Improving risk management, not replacing decision makers
Being the best in class at invoice processing isn’t going to give you a competitive advantage — but being the best in class at risk might. Improving risk modeling is the biggest way automating invoice assessment can add value and help you adhere to the CRA more easily.
It’s not about automating the decision, but about automating how you conform to risk parameters. Say you are looking through a set of invoices and weighing them against your risk measurements. For example, the risk department says for these three things, number one is the most important, followed by numbers two and three. If the invoices don’t measure up according to that scale, you’re not likely to finance them. And oftentimes, LMI or underserved businesses won’t be in line with those risk parameters.
On the other hand, if you look at the data actually being processed by an automated invoice financing platform, you may see that it is actually not in line with those parameters. This means you could have more opportunities to finance the invoices of LMI businesses than it originally seemed. You may say, “We may want to rethink this because, end to end, the defaults are coming from people with subpar data quality on numbers one and three, but number two is not relevant.”
Automated invoice financing takes over the process and production of risk assessment, but you still create the guidelines. Ultimately, the decision makers are still in charge; the automation just lessens their work in one area to be able to focus more on what is most important.
Improving speeds to get a competitive edge
On top of improving the quality of risk assessment, you can also increase the quantity of cases you review with an automated process. If your competitors are already automating, this area especially needs your focus because they’ll already have quicker processing times than you do.
Consider all your processes that are currently manual. How many of those could you automate? For example, think of reconciling an invoice with the purchase order with a delivery slip.

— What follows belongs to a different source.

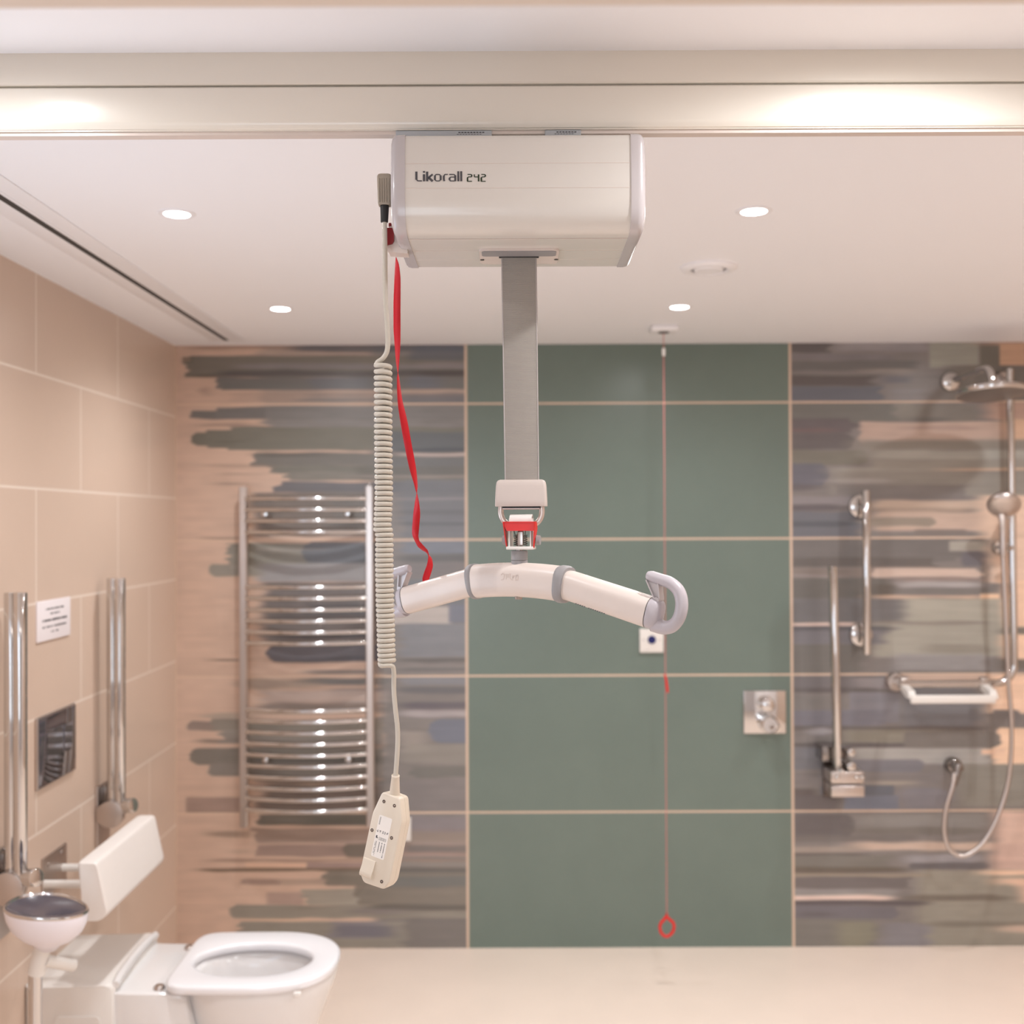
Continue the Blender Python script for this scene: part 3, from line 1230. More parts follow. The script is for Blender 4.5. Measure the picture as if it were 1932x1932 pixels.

With an automated system, rather than reconciling the invoice, the process worker just checks to make sure the details on the order slip match the purchase order. If it doesn’t match up, he or she can troubleshoot to determine why. Because his or her job is quicker, more time has been freed up to either increase output or take on a broader role.
For executives, automation not only means freeing up employees’ time, but also giving you more time to focus on the bigger picture. When evaluating the appropriate level of risk, for example, automated invoice financing can check applications against your predetermined set of standards, allowing you more time to focus on determining those standards or making final decisions.
The rise in process automation, particularly that of invoice financing, presents a ripe market for your bank. Not only does it create a new market of potential small business customers, but it also helps you better adhere to CRA standards and, therefore, raise your rating — which can impact everything from your public image to your ability to partner with other institutions.